Question

If a capacitor between A and B is $12\mu F$ the capacity C is?
A. $5\mu F$
B. $3\mu F$
C. $4\mu F$
D. $8\mu F$

Answer 1

we will solve this question by finding the equation of total capacitance of the circuit. Both $6\mu F$ capacitors are in series. Both $8\mu F$ capacitors are also in series with each other. And the unknown capacity C is in parallel with them. The equivalent capacitance has been given to us, thus we will equate the given capacitance to the equivalent capacitance found by us after applying the formulas.

Formula used:
Equivalent capacitance of 2 capacitors in series is given by:
$\dfrac{1}{{{C_{eq}}}} = \dfrac{1}{{{C_1}}} + \dfrac{1}{{{C_2}}}$
Equivalent capacitance of 2 capacitors in parallel is given by:
${C_{eq}} = {C_1} + {C_2}$

Complete step by step answer:
Look at the diagram below to get a better idea:

Let us start solving the question by finding equivalent capacitance of $6\mu F$ in series:
$\dfrac{1}{{{C_{eq}}}} = \dfrac{1}{{{C_1}}} + \dfrac{1}{{{C_2}}}$
$\Rightarrow \dfrac{1}{{{C_{eq}}}} = \dfrac{1}{6} + \dfrac{1}{6}$
$\Rightarrow \dfrac{1}{{{C_{eq}}}} = \dfrac{2}{6}$
$\Rightarrow \dfrac{1}{{{C_{eq}}}} = \dfrac{1}{3}$
$\Rightarrow {C_{eq}} = 3\mu F$

Now we will find equivalent capacitance of $8\mu F$ capacitors:
$\dfrac{1}{{{C_{eq}}}} = \dfrac{1}{{{C_1}}} + \dfrac{1}{{{C_2}}}$
$\Rightarrow \dfrac{1}{{{C_{eq}}}} = \dfrac{1}{8} + \dfrac{1}{8}$
$\Rightarrow \dfrac{1}{{{C_{eq}}}} = \dfrac{2}{8}$
$\Rightarrow \dfrac{1}{{{C_{eq}}}} = \dfrac{1}{4}$
$\Rightarrow {C_{eq}} = 4\mu F$.

Now these 3 capacitors ${C_{eq}} = 4\mu F$, ${C_{eq}} = 3\mu F$ and $C\mu F$ are in parallel connection. Hence now we will apply the formula for equivalent capacitance of capacitors in parallel.
${C_{eq}} = {C_1} + {C_2} + {C_3}$
$\Rightarrow {C_{eq}} = C + 3 + 4$
$\Rightarrow {C_{eq}} = C + 7$
It has been mentioned that equivalent capacitance is $12\mu F$.
Hence we will substitute ${C_{eq}} = 12$
$12 = C + 7$
$\Rightarrow C = 12 - 7\mu F$
$\therefore C = 5\mu F$.
Hence the capacity of capacitor C is $5\mu F$.

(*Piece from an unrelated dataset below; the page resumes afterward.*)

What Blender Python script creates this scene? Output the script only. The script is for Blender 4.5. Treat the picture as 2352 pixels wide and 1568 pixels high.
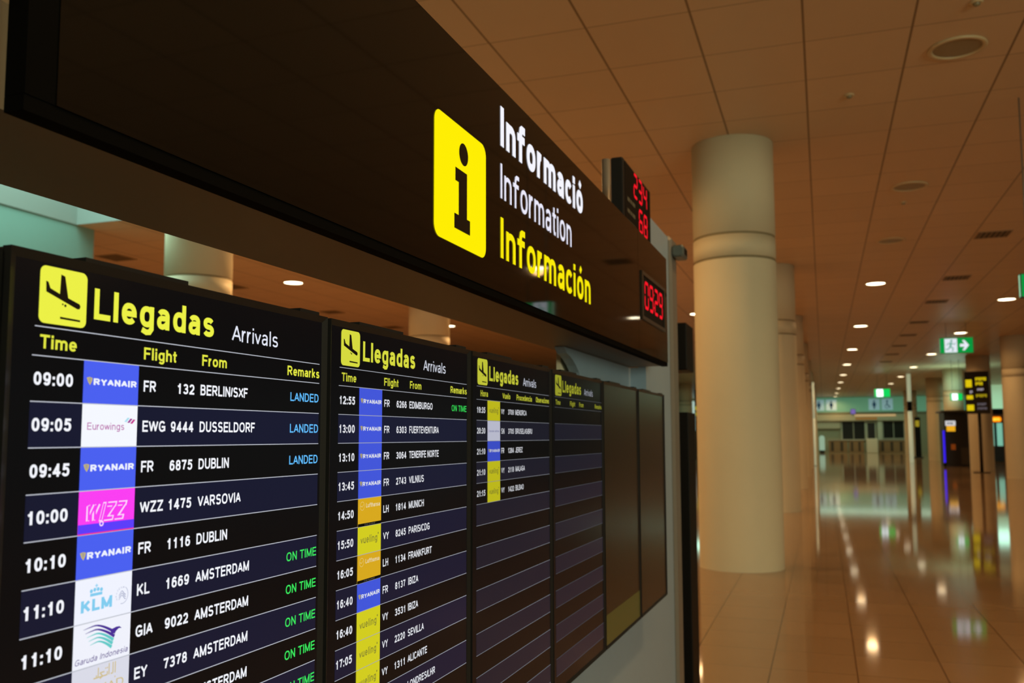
import bpy, math, os, random
from mathutils import Matrix, Vector

# ------------------------------------------------------------------ scene, camera, light set-up
SC = bpy.context.scene
for o in list(bpy.data.objects):
    bpy.data.objects.remove(o)
COL = SC.collection
vs = SC.view_settings
vs.view_transform = 'Standard'; vs.look = 'None'; vs.gamma = 1; vs.use_curve_mapping = False
vs.exposure = 0.0

cam = bpy.data.cameras.new('camera')
cam_o = bpy.data.objects.new('camera', cam); COL.objects.link(cam_o); SC.camera = cam_o
cam.sensor_width = 36; cam.sensor_fit = 'HORIZONTAL'; cam.lens = 31.159
cam.shift_x = -0.00485; cam.shift_y = 0.01765
cam.clip_start = 0.05; cam.clip_end = 400
cam_o.matrix_world = Matrix(((0.945388, 0.031417, 0.324430, 0.0),
                             (0.325930, -0.080884, -0.941927, 0.0),
                             (-0.003351, 0.996228, -0.086707, 1.65),
                             (0, 0, 0, 1)))
cam.dof.use_dof = True; cam.dof.focus_distance = 1.55; cam.dof.aperture_fstop = 6.2

W = bpy.data.worlds.new('world'); SC.world = W; W.use_nodes = True
W.node_tree.nodes['Background'].inputs[0].default_value = (0.70, 0.80, 0.70, 1)
W.node_tree.nodes['Background'].inputs[1].default_value = 0.07

H = 5.446                      # ceiling height
WARM = (1.0, 0.56, 0.22)
TEAL = (0.50, 1.0, 0.76)
LAMP_W = 315.0

def lamp(name, kind, loc, energy, color, rot=(0, 0, 0), **kw):
    l = bpy.data.lights.new(name, kind); l.energy = energy; l.color = color
    for k, v in kw.items(): setattr(l, k, v)
    o = bpy.data.objects.new(name, l); COL.objects.link(o); o.location = loc; o.rotation_euler = rot
    return o
# daylight-coloured tubes inside the roof-light shaft on the left; added hall fills follow below
lamp('shaft_light', 'AREA', (-11.2, 8.0, 8.0), 520, (0.62, 1.0, 0.86), shape='RECTANGLE', size=2.2, size_y=7.5)
# added cool fill, unseen behind the camera, to lift columns and grey panel
lamp('behind_camera_fill', 'AREA', (9.0, -5.0, 3.0), 640, (0.90, 1.0, 0.70), rot=(math.radians(90), 0, math.radians(29)), shape='RECTANGLE', size=8.0, size_y=3.6)
lamp('right_hall_fill', 'AREA', (12.5, 68.0, 5.2), 420, TEAL, shape='RECTANGLE', size=5.0, size_y=10.0)  # added fill standing in for a lit hall on the right
lamp('left_hall_fill', 'AREA', (-8.8, 57.0, 5.2), 160, TEAL, shape='RECTANGLE', size=3.0, size_y=4.0)  # added teal fill to pale the distant left column
lamp('far_hall_fill', 'AREA', (3.0, 88.0, 5.3), 330, (0.62, 1.0, 0.72), shape='RECTANGLE', size=16.0, size_y=5.0)  # added fill for the far columns and end wall

# ------------------------------------------------------------------ helpers
def lin(c):
    c = c / 255.0
    return c / 12.92 if c <= 0.04045 else ((c + 0.055) / 1.055) ** 2.4
def srgb(r, g, b): return (lin(r), lin(g), lin(b))

MATS = {}
def mat(name, base, rough=0.5, metal=0.0, spec=0.5, emit=None, strength=1.0, coat=0.0):
    if name in MATS: return MATS[name]
    m = bpy.data.materials.new(name); m.use_nodes = True
    p = m.node_tree.nodes['Principled BSDF']
    p.inputs['Base Color'].default_value = (*base, 1); p.inputs['Roughness'].default_value = rough
    p.inputs['Metallic'].default_value = metal; p.inputs['Specular IOR Level'].default_value = spec
    if coat: p.inputs['Coat Weight'].default_value = coat
    if emit:
        p.inputs['Emission Color'].default_value = (*emit, 1); p.inputs['Emission Strength'].default_value = strength
    MATS[name] = m
    return m
def glow(r, g, b, k=1.0, spec=0.0):
    n = 'lit_%d_%d_%d_%.2f_%.1f' % (r, g, b, k, spec)
    return mat(n, (0.004, 0.004, 0.004), 0.2, 0, spec, srgb(r, g, b), k)
def speckle(m, scale, lo, hi, detail=4):
    """fine tonal variation of a painted or stone surface"""
    nt = m.node_tree; p = nt.nodes['Principled BSDF']; c = p.inputs['Base Color'].default_value[:3]
    g = nt.nodes.new('ShaderNodeNewGeometry'); n = nt.nodes.new('ShaderNodeTexNoise')
    n.inputs['Scale'].default_value = scale; n.inputs['Detail'].default_value = detail
    nt.links.new(g.outputs['Position'], n.inputs['Vector'])
    r = nt.nodes.new('ShaderNodeMapRange'); r.inputs[3].default_value = lo; r.inputs[4].default_value = hi
    nt.links.new(n.outputs['Fac'], r.inputs[0])
    x = nt.nodes.new('ShaderNodeMix'); x.data_type = 'RGBA'; x.blend_type = 'MULTIPLY'; x.inputs[0].default_value = 1
    x.inputs[6].default_value = (*c, 1); nt.links.new(r.outputs[0], x.inputs[7])
    nt.links.new(x.outputs[2], p.inputs['Base Color'])
    return m
def tiles(name, base, joint, px, py, x0, y0, wx, wy, rough, vary=0.08, spec=0.5, joint_y=1.0):
    """rectangular tiles: joints at x0 + k px and y0 + k py, each tile a slightly different tone"""
    m = bpy.data.materials.new(name); m.use_nodes = True; nt = m.node_tree; N = nt.nodes; L = nt.links
    p = N['Principled BSDF']; p.inputs['Roughness'].default_value = rough; p.inputs['Specular IOR Level'].default_value = spec
    g = N.new('ShaderNodeNewGeometry'); s = N.new('ShaderNodeSeparateXYZ'); L.new(g.outputs['Position'], s.inputs[0])
    def math_(op, a, b=None):
        n = N.new('ShaderNodeMath'); n.operation = op
        for i, v in enumerate((a, b)):
            if v is None: continue
            if isinstance(v, (int, float)): n.inputs[i].default_value = v
            else: L.new(v, n.inputs[i])
        return n.outputs[0]
    def axis(o, q, o0, w):
        u = math_('DIVIDE', math_('SUBTRACT', o, o0), q)
        fl = math_('FLOOR', math_('ADD', u, 0.5))
        d = math_('ABSOLUTE', math_('SUBTRACT', u, fl))
        return math_('LESS_THAN', d, w / q / 2), math_('FLOOR', u)
    jx, ix = axis(s.outputs[0], px, x0, wx); jy, iy = axis(s.outputs[1], py, y0, wy)
    jy = math_('MULTIPLY', jy, joint_y)
    j = math_('MAXIMUM', jx, jy)
    cb = N.new('ShaderNodeCombineXYZ'); L.new(ix, cb.inputs[0]); L.new(iy, cb.inputs[1])
    wn = N.new('ShaderNodeTexWhiteNoise'); wn.noise_dimensions = '2D'; L.new(cb.outputs[0], wn.inputs['Vector'])
    nz = N.new('ShaderNodeTexNoise'); nz.inputs['Scale'].default_value = 3.0; nz.inputs['Detail'].default_value = 6
    L.new(g.outputs['Position'], nz.inputs['Vector'])
    v = math_('ADD', math_('MULTIPLY', wn.outputs['Value'], vary), math_('MULTIPLY', nz.outputs['Fac'], vary * 0.8))
    v = math_('ADD', v, 1.0 - vary)
    mu = N.new('ShaderNodeMix'); mu.data_type = 'RGBA'; mu.blend_type = 'MULTIPLY'; mu.inputs[0].default_value = 1
    mu.inputs[6].default_value = (*base, 1); L.new(v, mu.inputs[7])
    mx = N.new('ShaderNodeMix'); mx.data_type = 'RGBA'; L.new(j, mx.inputs[0])
    L.new(mu.outputs[2], mx.inputs[6]); mx.inputs[7].default_value = (*joint, 1)
    L.new(mx.outputs[2], p.inputs['Base Color'])
    MATS[name] = m
    return m

def tag(o, label=None, cat=None, group=None, kind=None):
    if label: o['label'] = label
    if cat: o['category'] = cat
    if group: o['group'] = group
    if kind: o['kind'] = kind
    return o
def thing(name, label, cat, loc=(0, 0, 0), rz=0.0, group=None):
    o = bpy.data.objects.new(name, None); COL.objects.link(o); o.location = loc; o.rotation_euler = (0, 0, rz)
    o.empty_display_size = 0.1
    return tag(o, label, cat, group)

class MB:
    """collects shapes for ONE mesh object"""
    def __init__(s): s.v = []; s.f = []; s.sm = []
    def add(s, vv, ff, smooth=False):
        b = len(s.v); s.v += [tuple(p) for p in vv]; s.f += [tuple(b + i for i in f) for f in ff]; s.sm += [smooth] * len(ff)
        return s
    def box(s, x0, x1, y0, y1, z0, z1, bev=0.0):
        if bev <= 0:
            v = [(x, y, z) for z in (z0, z1) for y in (y0, y1) for x in (x0, x1)]
            return s.add(v, [(0, 2, 3, 1), (4, 5, 7, 6), (0, 1, 5, 4), (2, 6, 7, 3), (0, 4, 6, 2), (1, 3, 7, 5)])
        b = bev                                       # chamfered box: front/back outline chamfered, plus end bevels
        def ring(x, i):
            return [(x, y0 + b + i, z0 + i), (x, y1 - b - i, z0 + i), (x, y1 - i, z0 + b + i), (x, y1 - i, z1 - b - i),
                    (x, y1 - b - i, z1 - i), (x, y0 + b + i, z1 - i), (x, y0 + i, z1 - b - i), (x, y0 + i, z0 + b + i)]
        R = [ring(x0, b * .7), ring(x0 + b, 0), ring(x1 - b, 0), ring(x1, b * .7)]
        v = sum(R, []); f = []
        for k in range(3):
            for i in range(8):
                j = (i + 1) % 8; f.append((k * 8 + i, (k + 1) * 8 + i, (k + 1) * 8 + j, k * 8 + j))
        f += [tuple(range(8)), tuple(31 - i for i in range(8))]
        return s.add(v, f)
    def prism(s, pts, y0, y1):
        """outline in (x, z) extruded along y"""
        n = len(pts)
        v = [(x, y0, z) for x, z in pts] + [(x, y1, z) for x, z in pts]
        f = [tuple(range(n)), tuple(range(2 * n - 1, n - 1, -1))]
        f += [(i, n + i, n + (i + 1) % n, (i + 1) % n) for i in range(n)]
        return s.add(v, f)
    def flat(s, pts, y): return s.add([(x, y, z) for x, z in pts], [tuple(range(len(pts)))])
    def rect(s, x0, x1, z0, z1, y): return s.flat([(x0, z0), (x1, z0), (x1, z1), (x0, z1)], y)
    def lathe(s, prof, cx=0, cy=0, n=48, cap=True):
        """profile of (radius, z) turned about a vertical axis"""
        v = []; f = []
        for r, z in prof:
            v += [(cx + r * math.cos(2 * math.pi * i / n), cy + r * math.sin(2 * math.pi * i / n), z) for i in range(n)]
        for k in range(len(prof) - 1):
            for i in range(n):
                j = (i + 1) % n; f.append((k * n + i, k * n + j, (k + 1) * n + j, (k + 1) * n + i))
        s.add(v, f, True)
        if cap:
            s.add(v[:n], [tuple(range(n - 1, -1, -1))]); s.add(v[-n:], [tuple(range(n))])
        return s
    def build(s, name, m, parent=None, loc=None):
        me = bpy.data.meshes.new(name); me.from_pydata(s.v, [], s.f); me.materials.append(m)
        me.polygons.foreach_set('use_smooth', s.sm); me.update()
        import bmesh
        bm = bmesh.new(); bm.from_mesh(me); bmesh.ops.remove_doubles(bm, verts=bm.verts, dist=1e-6) if any(s.sm) else None
        bm.to_mesh(me); bm.free()
        o = bpy.data.objects.new(name, me); COL.objects.link(o)
        if parent: o.parent = parent
        if loc: o.location = loc
        return o

def copy_tree(o, parent=None):
    c = o.copy(); COL.objects.link(c)
    if parent: c.parent = parent
    for ch in list(o.children): copy_tree(ch, c)
    return c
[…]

Hence the correct answer is option A.

Note: Always remember that the formula for equivalent capacitance in series and parallel combination of capacitors is opposite to the formula of resistors. We said that the $6\mu F$ and $8\mu F$ capacitors are in series because the potential across the ends of capacitors is different. And later $8\mu F$, $6\mu F$ and C are said to be parallel because the potential difference across their ends is the same.